TAX CAPTURE REVENUE; MSF PROJECTS S.B. 981-983:
SUMMARY OF BILL
REPORTED FROM COMMITTEE
Senate Bill 981 (as reported without amendment)
Senate Bill 982 (as reported without amendment)
Senate Bill 983 (as reported without amendment)
Sponsor: Senator Ken Horn (S.B. 981)
Senator Wayne A. Schmidt (S. B. 982)
Senator Mark Huizenga (S. B. 983)
Committee: Economic and Small Business Development
CONTENT
Senate Bill 981 would amend the Michigan Strategic Fund Act to do the following:
-- Require a qualified business to report certain tax information (i.e., construction period tax capture revenue, withholding tax capture revenue, and income tax capture revenue) concerning the improvement and use of a qualified project.
-- Require an eligible applicant to report certain tax information concerning the improvement and use of a strategic site or a mega-strategic site.
-- Require the Department of Treasury to develop the methods and processes necessary for a qualified business and an eligible applicant to report the tax information.
-- Require an owner of a strategic site or mega-strategic site to notify the Department if there were a change of ownership or if an end user commenced or terminated occupancy of the site.
Senate Bill 982 would amend the Michigan Trust Fund Act to require any amount of money exceeding $2.5 billion in the SOAR Fund at the close of a fiscal year to revert to the General Fund, not including money in the Fund that was restricted, obligated, or committed.
Senate Bill 983 would amend the Income Tax Act to require an amount equal to the construction period tax capture revenue, withholding tax capture revenue, and income tax capture revenue for a qualified project and an eligible project to be deposited each State fiscal year into the Strategic Outreach and Attraction Reserve (SOAR) Fund.
The bills are tie-barred.
MCL 125.2088s & 125.2088t (S.B. 981) Legislative Analyst: Olivia Ponte
MCL 12.254 (S.B. 982)
MCL 206.51f (S.B. 983)
FISCAL IMPACT
The bills would reduce State General Fund revenue and increase revenue to the SOAR Fund, by an identical and unknown amount that would depend on the timing and characteristics of the relevant projects and could be significant. The bills effectively would cap the revenue loss at $2.5 billion per year, although the fiscal impact likely would not reach that level in any given year. However, the bills would allow the cumulative impact of any revenue reductions to reach $2.5 billion, even absent any appropriations from the Fund, and would allow additional General Fund reductions if needed to maintain the SOAR Fund at that balance.
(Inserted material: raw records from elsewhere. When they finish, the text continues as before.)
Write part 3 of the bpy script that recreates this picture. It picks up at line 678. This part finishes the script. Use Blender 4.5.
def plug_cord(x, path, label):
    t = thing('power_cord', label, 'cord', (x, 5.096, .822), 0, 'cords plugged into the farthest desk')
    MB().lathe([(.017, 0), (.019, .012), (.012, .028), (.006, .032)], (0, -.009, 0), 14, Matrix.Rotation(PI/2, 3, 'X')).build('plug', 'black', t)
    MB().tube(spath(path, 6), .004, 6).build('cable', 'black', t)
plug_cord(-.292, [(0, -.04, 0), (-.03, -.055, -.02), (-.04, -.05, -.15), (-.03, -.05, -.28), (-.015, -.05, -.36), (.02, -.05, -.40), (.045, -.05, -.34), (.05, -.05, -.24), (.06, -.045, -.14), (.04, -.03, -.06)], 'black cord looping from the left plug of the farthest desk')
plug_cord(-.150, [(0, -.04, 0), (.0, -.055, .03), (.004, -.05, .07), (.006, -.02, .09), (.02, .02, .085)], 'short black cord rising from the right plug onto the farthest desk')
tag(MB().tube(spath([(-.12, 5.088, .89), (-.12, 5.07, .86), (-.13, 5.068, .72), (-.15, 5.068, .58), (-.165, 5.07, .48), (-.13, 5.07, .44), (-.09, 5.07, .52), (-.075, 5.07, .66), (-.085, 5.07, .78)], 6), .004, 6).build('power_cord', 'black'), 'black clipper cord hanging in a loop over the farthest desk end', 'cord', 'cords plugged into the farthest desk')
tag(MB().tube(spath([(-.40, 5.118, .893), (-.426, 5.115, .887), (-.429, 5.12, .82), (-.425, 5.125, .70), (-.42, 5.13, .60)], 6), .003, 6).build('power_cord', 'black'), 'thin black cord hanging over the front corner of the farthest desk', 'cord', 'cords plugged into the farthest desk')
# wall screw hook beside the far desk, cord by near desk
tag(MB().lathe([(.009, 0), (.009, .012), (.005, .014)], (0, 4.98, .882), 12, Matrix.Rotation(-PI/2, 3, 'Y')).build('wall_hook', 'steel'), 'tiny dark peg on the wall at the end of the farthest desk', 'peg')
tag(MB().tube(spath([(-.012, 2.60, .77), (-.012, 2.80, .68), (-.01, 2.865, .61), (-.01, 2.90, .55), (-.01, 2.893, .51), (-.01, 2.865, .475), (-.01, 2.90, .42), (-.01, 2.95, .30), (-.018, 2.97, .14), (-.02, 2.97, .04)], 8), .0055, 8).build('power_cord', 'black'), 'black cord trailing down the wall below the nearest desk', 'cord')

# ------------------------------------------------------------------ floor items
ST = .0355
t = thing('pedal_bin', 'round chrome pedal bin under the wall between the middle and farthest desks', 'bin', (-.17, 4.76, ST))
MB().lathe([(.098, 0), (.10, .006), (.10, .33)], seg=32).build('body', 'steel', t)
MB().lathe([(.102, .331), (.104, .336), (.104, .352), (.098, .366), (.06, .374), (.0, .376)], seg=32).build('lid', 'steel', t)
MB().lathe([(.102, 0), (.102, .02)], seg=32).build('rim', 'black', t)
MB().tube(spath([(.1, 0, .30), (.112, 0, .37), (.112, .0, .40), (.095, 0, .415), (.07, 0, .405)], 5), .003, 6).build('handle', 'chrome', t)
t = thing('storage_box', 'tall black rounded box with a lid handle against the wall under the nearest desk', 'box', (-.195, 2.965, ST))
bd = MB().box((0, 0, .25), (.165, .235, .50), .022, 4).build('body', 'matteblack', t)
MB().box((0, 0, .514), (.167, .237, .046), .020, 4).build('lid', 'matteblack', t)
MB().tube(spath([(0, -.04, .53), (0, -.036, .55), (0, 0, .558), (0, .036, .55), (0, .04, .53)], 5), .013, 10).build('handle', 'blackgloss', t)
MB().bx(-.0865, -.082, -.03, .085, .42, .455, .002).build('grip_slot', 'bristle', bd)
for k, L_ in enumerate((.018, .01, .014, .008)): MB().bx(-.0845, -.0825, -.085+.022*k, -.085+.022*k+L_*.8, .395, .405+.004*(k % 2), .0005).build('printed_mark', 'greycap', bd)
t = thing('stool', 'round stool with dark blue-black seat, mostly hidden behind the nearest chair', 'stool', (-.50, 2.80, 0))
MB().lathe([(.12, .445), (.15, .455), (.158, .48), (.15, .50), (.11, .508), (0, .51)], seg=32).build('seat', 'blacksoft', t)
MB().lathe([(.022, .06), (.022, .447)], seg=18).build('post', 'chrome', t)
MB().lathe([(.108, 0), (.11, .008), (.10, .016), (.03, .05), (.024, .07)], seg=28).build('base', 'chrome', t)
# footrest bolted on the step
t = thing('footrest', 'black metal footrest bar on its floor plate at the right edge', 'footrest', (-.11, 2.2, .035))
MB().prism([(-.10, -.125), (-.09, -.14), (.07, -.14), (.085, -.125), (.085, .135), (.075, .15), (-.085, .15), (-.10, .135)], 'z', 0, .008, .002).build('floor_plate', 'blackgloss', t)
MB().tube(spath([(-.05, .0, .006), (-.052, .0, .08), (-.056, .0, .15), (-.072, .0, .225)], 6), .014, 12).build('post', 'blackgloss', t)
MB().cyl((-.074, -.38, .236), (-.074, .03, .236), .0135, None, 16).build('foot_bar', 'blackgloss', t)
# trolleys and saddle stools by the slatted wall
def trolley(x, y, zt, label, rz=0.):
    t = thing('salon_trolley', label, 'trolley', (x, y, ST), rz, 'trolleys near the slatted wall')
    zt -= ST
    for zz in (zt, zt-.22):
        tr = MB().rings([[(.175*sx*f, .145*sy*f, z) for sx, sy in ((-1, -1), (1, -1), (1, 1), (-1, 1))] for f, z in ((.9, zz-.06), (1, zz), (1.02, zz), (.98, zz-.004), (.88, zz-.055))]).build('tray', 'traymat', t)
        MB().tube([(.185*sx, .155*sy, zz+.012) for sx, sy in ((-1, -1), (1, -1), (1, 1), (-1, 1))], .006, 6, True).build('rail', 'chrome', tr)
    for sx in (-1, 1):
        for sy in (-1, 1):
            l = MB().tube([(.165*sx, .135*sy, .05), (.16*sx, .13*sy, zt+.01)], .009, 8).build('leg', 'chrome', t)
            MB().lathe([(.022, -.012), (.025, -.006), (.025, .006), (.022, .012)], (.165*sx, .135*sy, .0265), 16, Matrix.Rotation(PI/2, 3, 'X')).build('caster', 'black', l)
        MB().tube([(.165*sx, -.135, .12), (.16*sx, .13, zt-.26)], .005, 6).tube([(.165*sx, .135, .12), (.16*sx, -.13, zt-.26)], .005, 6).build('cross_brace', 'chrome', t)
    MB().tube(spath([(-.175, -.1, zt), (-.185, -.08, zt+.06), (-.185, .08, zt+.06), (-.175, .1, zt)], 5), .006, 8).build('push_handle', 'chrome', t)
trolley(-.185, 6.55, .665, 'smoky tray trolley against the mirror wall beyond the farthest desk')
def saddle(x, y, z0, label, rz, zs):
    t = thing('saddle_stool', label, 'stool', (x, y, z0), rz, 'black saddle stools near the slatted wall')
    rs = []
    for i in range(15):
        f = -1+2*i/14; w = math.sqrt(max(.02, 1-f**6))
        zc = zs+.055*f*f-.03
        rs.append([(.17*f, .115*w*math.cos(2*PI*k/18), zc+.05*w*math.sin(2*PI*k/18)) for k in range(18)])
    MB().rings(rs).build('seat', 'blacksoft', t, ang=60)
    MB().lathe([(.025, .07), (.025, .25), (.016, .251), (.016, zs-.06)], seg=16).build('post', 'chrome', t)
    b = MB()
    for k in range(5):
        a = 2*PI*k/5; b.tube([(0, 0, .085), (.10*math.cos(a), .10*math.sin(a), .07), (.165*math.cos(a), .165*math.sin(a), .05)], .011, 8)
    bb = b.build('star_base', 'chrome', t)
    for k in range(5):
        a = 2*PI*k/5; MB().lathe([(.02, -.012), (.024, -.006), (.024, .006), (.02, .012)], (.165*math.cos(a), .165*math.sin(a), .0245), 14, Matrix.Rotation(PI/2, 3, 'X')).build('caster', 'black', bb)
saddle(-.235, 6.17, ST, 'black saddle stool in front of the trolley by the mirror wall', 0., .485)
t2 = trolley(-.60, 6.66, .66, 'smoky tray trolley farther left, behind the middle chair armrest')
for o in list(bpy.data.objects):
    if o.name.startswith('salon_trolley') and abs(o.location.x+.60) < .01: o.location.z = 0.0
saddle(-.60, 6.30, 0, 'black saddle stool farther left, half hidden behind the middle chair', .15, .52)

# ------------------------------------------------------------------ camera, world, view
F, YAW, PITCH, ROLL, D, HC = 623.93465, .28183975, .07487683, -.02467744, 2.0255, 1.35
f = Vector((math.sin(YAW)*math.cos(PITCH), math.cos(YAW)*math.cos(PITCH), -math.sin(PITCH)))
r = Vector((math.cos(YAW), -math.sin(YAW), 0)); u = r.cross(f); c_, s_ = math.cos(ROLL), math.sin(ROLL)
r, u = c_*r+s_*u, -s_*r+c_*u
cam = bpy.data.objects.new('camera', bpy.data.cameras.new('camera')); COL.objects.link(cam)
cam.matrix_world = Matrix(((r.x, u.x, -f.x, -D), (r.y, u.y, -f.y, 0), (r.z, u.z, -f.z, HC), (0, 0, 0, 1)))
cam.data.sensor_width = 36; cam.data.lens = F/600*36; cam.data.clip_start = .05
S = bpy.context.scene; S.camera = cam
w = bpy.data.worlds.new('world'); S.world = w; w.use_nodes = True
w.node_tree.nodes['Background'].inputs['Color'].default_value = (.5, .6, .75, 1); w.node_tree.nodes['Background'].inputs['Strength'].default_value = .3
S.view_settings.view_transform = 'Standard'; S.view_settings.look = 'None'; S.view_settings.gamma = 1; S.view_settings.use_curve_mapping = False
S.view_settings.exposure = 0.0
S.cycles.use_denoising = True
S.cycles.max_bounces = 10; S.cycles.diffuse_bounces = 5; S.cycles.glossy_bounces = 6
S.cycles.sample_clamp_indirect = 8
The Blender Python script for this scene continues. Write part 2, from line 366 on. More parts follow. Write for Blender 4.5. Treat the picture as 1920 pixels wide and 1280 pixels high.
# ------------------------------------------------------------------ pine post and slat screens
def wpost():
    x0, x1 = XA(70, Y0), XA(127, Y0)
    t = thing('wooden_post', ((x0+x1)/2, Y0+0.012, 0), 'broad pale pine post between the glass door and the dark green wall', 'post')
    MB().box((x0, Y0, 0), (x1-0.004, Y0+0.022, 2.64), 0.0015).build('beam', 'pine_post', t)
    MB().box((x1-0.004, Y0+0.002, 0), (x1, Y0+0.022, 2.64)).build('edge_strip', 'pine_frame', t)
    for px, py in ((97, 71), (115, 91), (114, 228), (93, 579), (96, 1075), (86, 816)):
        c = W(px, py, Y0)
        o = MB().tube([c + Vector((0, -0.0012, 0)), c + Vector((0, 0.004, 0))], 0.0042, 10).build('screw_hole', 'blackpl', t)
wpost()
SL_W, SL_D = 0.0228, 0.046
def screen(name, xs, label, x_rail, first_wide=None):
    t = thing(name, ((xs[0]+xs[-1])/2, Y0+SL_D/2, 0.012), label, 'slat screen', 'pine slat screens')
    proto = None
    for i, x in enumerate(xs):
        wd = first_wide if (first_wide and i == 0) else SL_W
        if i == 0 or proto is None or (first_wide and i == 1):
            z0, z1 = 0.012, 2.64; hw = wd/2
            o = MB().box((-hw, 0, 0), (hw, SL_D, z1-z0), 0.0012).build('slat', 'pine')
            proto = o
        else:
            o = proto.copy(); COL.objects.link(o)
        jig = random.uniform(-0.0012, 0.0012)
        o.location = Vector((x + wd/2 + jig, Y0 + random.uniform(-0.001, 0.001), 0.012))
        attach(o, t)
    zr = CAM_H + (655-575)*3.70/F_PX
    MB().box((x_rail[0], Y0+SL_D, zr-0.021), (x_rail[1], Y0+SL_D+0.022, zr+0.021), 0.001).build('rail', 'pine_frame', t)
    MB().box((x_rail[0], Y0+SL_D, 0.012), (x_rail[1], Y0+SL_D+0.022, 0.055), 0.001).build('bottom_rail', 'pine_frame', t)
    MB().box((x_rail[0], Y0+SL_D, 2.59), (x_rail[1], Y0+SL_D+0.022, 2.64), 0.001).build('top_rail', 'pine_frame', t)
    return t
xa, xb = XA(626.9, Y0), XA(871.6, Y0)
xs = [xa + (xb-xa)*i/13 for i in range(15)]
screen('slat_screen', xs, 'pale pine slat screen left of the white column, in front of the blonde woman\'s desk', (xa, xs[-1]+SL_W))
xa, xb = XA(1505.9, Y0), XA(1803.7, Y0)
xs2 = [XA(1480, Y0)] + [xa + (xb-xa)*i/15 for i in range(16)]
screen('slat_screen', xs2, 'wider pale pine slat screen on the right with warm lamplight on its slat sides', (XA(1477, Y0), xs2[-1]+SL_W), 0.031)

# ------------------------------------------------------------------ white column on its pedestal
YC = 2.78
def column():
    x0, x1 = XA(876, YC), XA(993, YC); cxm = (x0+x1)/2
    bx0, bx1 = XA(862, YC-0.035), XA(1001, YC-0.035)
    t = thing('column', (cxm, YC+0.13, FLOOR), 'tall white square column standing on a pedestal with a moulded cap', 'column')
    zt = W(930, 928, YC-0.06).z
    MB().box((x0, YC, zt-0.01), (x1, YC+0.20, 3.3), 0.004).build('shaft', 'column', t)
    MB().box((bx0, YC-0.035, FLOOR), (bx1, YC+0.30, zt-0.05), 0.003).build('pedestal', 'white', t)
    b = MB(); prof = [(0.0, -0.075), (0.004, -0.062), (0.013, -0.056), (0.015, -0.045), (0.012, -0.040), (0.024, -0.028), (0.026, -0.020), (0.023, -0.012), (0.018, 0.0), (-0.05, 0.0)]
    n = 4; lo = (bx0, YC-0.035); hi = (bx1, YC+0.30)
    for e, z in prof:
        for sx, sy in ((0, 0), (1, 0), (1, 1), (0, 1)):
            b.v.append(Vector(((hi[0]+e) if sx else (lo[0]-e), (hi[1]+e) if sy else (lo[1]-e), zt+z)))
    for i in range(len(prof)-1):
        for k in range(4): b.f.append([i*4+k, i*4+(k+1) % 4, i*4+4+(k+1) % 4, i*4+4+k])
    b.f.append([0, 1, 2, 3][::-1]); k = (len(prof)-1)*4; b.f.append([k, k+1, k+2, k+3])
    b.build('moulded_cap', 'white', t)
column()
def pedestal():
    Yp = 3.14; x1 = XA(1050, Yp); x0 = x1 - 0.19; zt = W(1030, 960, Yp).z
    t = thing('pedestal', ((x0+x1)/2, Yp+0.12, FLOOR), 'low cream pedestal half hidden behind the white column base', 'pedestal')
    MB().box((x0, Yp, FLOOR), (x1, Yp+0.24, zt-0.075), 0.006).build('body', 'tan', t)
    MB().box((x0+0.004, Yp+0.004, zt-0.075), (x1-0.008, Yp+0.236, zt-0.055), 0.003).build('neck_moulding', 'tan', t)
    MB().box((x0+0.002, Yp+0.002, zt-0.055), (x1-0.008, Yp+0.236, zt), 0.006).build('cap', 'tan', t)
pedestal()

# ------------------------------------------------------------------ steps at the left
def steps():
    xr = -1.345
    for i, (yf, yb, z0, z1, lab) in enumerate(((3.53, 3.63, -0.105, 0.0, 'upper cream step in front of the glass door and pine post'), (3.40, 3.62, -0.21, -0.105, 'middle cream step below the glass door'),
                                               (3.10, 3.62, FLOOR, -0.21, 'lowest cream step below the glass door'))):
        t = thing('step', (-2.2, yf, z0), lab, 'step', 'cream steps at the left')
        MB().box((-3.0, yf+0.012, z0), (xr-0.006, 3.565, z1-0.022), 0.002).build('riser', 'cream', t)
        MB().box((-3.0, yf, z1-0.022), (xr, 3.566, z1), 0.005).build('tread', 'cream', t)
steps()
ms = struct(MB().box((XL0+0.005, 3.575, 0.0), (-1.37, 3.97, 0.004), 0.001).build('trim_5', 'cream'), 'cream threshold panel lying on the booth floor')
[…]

Under the terms of the bills, the amount of income tax revenue that could be redirected from the General Fund to the SOAR Fund would depend on the specific characteristics of each project that received investments from the Fund. Those characteristics would include the wages paid to certain workers involved with any construction, renovation or improvements associated with projects, the taxable income of qualified businesses involved with projects, and the wages and associated individual income tax withholding for employees who held qualified jobs. The reduction associated with each project would be limited to an amount 5.0% greater than the amount of SOAR revenue that was invested in a project. As a result, if a qualified investment in a project totaled $100.0 million, then the qualified business could receive $105.0 million in tax capture revenue. The degree to which the SOAR investment and any associated revenue capture would subsidize any given project would depend on the amount of the investments, the amount of the captures, and the other costs associated with a project.
Date Completed: 9-27-22 Fiscal Analyst: Josh Sefton
David Zin
This analysis was prepared by nonpartisan Senate staff for use by the Senate in its deliberations and does not constitute an official statement of legislative intent.